The stopping criteria, as I understand, for a bidirectional Dijkstra's search (with a single start and terminal state) is as follows
Start with a variable mu = infinity Start search from start (s) and terminal states (t) When the two intersect (either the node we are currently looking at from the forward search is in the reverse search or vice versa) at node w, then recalculate mu to be
mu = distance(s,w) + distance(w,t)
Then you check if the top two nodes (the next ones to be examined) have a combined distance >= mu, and if they do, terminate
if distance(s, top_forward_node) + distance(top_reverse_node, t) >= mu, stop
But if I try this on a simple triangle, it fails. Say I have a triangle (a,b,c) with ab = 10, bc = 6 and ac = 7. Start state = a and terminal state = b. Clearly, the shortest distance is ab = 10. But the forward pass starts at a and looks at both b (10) and c (7) and the reverse pass starts at b and looks at a (10) and c (6). Since c is the node with the lowest cost, the forward pass looks at c, but since it isn't in the reverse nodes already looked at, it stores it and moves to the reverse pass. The reverse pass looks at c and sees that it is in the nodes looked at by the forward pass, and updates the mu value from infinity to 7 + 6. The next nodes to be looked at are b and a, with path cost of 10 each, but then if I simply add the two (10 + 10), I get a value of 20 which is >= 7 + 6, so my algorithm incorrectly terminates with a path of a-c-b. Where am I going wrong?
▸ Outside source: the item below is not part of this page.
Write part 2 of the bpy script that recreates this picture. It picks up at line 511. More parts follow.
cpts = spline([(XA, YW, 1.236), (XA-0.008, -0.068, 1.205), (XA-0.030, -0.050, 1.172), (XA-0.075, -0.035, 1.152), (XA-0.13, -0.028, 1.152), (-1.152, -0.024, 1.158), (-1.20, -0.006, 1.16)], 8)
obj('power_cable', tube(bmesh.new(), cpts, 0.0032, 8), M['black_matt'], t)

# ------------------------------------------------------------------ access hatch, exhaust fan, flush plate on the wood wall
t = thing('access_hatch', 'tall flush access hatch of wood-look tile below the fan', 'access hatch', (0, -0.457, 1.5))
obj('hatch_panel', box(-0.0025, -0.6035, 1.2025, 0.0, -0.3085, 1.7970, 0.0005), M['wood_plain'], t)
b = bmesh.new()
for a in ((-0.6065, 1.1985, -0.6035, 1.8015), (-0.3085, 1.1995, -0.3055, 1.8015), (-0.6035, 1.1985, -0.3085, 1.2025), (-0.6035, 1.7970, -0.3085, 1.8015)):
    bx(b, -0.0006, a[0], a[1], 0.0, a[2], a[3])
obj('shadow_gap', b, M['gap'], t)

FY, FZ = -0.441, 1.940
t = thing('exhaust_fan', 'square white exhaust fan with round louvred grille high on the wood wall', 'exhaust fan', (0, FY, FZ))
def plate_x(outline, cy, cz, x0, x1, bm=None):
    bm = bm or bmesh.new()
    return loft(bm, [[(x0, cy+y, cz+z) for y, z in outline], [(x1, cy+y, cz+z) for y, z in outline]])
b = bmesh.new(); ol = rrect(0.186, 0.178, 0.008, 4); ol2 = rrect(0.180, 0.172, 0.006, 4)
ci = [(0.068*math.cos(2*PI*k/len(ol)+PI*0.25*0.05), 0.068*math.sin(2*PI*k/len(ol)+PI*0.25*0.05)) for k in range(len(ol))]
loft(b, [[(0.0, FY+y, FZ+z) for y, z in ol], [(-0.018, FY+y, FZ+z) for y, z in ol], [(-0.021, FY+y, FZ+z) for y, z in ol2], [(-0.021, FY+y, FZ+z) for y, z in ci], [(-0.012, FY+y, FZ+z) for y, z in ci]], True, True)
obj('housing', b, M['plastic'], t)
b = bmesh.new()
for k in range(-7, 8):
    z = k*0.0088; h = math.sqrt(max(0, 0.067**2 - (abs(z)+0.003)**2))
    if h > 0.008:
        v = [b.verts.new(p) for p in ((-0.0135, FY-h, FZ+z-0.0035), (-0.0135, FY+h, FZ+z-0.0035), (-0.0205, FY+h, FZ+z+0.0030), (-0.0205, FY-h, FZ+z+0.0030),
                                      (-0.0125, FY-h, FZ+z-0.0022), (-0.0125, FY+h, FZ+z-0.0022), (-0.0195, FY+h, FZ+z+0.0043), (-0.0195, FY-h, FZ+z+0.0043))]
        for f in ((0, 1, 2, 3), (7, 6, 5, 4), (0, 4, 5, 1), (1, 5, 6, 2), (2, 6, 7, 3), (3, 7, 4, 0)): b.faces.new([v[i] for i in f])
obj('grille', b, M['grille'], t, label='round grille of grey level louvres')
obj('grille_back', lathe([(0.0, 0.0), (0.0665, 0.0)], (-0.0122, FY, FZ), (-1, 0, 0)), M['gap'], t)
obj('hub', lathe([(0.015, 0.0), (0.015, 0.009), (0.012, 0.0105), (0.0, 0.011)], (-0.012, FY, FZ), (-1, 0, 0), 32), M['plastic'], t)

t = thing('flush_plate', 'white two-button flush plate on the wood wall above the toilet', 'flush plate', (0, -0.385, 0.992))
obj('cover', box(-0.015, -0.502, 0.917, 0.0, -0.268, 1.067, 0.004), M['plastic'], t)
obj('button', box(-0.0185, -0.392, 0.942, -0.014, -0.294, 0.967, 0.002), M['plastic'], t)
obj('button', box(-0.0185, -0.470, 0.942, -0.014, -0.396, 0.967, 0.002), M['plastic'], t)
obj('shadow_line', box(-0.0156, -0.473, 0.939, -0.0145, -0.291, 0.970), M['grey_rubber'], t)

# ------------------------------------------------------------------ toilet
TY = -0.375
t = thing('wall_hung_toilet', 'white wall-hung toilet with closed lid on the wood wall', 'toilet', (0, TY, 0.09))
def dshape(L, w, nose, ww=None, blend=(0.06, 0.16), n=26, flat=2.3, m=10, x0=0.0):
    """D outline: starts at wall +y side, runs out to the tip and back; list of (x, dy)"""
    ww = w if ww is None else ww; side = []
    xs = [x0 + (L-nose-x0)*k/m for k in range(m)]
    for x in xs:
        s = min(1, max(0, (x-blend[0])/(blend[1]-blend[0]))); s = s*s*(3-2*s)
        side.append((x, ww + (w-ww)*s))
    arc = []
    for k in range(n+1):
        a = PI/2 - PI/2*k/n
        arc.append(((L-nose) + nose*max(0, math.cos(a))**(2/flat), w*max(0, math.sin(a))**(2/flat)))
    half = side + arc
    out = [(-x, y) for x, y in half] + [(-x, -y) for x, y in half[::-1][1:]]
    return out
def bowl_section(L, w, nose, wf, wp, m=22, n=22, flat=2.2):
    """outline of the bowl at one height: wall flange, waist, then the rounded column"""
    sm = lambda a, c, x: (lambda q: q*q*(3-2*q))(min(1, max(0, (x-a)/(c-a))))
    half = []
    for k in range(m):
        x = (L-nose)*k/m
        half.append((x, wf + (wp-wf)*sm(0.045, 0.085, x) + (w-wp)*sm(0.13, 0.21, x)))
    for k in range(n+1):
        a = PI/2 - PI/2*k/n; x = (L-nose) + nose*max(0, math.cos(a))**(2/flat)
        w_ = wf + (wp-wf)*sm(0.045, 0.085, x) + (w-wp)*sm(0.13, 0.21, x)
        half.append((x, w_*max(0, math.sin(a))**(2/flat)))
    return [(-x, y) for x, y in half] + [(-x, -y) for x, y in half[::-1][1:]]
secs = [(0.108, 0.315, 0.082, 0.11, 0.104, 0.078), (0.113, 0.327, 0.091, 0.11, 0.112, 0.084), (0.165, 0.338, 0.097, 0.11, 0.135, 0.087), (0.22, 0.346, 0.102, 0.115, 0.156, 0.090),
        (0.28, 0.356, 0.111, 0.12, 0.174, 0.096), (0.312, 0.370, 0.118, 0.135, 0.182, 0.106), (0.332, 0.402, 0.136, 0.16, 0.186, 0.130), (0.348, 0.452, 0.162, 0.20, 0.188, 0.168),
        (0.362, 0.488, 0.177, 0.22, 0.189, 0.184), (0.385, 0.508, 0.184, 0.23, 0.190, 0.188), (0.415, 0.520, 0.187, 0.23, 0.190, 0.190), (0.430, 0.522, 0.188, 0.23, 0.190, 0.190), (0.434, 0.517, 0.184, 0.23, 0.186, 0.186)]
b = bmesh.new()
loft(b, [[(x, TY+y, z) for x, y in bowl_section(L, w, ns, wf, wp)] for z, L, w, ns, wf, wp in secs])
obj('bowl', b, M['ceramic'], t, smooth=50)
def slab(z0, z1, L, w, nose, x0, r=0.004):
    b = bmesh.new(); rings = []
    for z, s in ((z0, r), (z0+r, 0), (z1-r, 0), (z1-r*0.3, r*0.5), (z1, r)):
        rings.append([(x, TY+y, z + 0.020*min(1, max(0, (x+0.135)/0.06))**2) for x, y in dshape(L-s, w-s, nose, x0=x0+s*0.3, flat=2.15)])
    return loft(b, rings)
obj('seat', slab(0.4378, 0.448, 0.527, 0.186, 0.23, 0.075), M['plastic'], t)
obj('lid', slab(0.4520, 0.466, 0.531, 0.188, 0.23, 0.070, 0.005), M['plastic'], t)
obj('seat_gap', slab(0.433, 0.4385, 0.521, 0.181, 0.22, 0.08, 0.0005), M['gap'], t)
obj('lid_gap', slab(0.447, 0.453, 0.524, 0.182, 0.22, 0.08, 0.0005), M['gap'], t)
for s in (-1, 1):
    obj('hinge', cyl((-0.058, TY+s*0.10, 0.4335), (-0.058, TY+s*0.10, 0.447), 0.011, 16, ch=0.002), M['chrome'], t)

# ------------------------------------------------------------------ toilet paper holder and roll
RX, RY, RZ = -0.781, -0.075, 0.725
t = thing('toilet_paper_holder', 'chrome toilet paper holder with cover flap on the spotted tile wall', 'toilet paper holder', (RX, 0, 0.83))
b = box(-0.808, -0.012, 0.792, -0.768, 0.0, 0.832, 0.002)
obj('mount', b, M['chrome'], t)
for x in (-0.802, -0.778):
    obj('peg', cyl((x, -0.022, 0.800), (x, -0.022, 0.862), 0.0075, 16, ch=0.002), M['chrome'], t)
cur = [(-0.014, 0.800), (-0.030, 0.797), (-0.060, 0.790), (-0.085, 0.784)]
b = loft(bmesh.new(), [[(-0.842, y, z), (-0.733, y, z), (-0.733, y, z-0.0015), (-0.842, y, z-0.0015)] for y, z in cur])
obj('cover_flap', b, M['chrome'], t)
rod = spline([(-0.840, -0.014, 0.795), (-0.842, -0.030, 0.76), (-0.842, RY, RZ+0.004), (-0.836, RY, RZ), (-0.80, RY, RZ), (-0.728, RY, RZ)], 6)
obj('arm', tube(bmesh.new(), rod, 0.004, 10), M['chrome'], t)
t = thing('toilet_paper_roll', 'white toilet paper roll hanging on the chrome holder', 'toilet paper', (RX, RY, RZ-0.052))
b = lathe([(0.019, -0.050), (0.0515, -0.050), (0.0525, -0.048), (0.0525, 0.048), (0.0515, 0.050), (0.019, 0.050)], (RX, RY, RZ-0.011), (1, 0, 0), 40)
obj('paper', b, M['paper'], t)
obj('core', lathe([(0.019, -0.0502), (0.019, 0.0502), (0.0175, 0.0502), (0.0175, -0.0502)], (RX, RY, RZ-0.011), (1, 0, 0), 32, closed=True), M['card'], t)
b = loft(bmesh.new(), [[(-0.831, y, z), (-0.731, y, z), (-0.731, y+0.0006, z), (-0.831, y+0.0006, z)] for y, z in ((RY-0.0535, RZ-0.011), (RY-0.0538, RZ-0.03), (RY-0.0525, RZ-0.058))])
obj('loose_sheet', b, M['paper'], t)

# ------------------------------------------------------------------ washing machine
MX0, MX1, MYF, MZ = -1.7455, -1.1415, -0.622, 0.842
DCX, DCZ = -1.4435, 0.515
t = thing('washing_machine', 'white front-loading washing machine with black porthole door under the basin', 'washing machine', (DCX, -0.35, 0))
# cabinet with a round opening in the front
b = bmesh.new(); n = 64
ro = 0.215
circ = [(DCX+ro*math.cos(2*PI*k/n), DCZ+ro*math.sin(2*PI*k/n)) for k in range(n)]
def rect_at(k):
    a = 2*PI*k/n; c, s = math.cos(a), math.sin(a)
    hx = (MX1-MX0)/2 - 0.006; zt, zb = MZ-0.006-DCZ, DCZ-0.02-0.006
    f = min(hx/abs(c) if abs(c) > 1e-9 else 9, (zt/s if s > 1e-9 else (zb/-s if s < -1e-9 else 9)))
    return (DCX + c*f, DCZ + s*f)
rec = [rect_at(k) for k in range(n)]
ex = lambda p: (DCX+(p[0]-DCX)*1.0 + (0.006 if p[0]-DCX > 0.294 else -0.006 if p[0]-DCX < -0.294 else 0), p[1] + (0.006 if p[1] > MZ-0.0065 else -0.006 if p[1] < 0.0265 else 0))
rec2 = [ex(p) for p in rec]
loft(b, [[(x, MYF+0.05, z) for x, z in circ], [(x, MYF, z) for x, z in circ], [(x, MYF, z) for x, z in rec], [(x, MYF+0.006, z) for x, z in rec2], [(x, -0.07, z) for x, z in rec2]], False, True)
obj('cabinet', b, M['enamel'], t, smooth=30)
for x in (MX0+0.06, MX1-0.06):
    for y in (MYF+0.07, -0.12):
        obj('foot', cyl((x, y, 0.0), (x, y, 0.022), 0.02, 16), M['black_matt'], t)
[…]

forward pass explored nodes = [a(0)]
reverse pass explored nodes = [b(0)]
forward pass frontier nodes = [c(7), b(10)]
reverse pass frontier nodes = [c(6), a(10)]
explore c(7) from forward pass frontier nodes. Is it in reverse pass explored nodes? No. Move on
forward pass explored nodes = [a(0), c(7)]
forward pass frontier nodes = [b(10)]
explore c(6) from reverse pass frontier nodes. Is it in forward pass explored nodes? Yes. Recalculate mu
mu = distance(a,c) + distance(c,b) = 6 + 7 = 13
reverse pass explored nodes = [b(0), c(6)]
reverse pass frontier nodes = [a(10)]
check termination
top_node(forward pass frontier nodes) + top_node(reverse pass frontier nodes) >= mu
10 + 10 > 13?
yes. Return path a-c-b
Reference: Slide 10 on http://www.cs.princeton.edu/courses/archive/spr06/cos423/Handouts/EPP%20shortest%20path%20algorithms.pdf
This answer doesn't help me: Termination Criteria for Bidirectional Search
I figured out where I was going wrong. In the check to see if I've intersected with the opposite search, I should check both frontier and explored nodes, not just explored nodes. Doing so will give the correct result.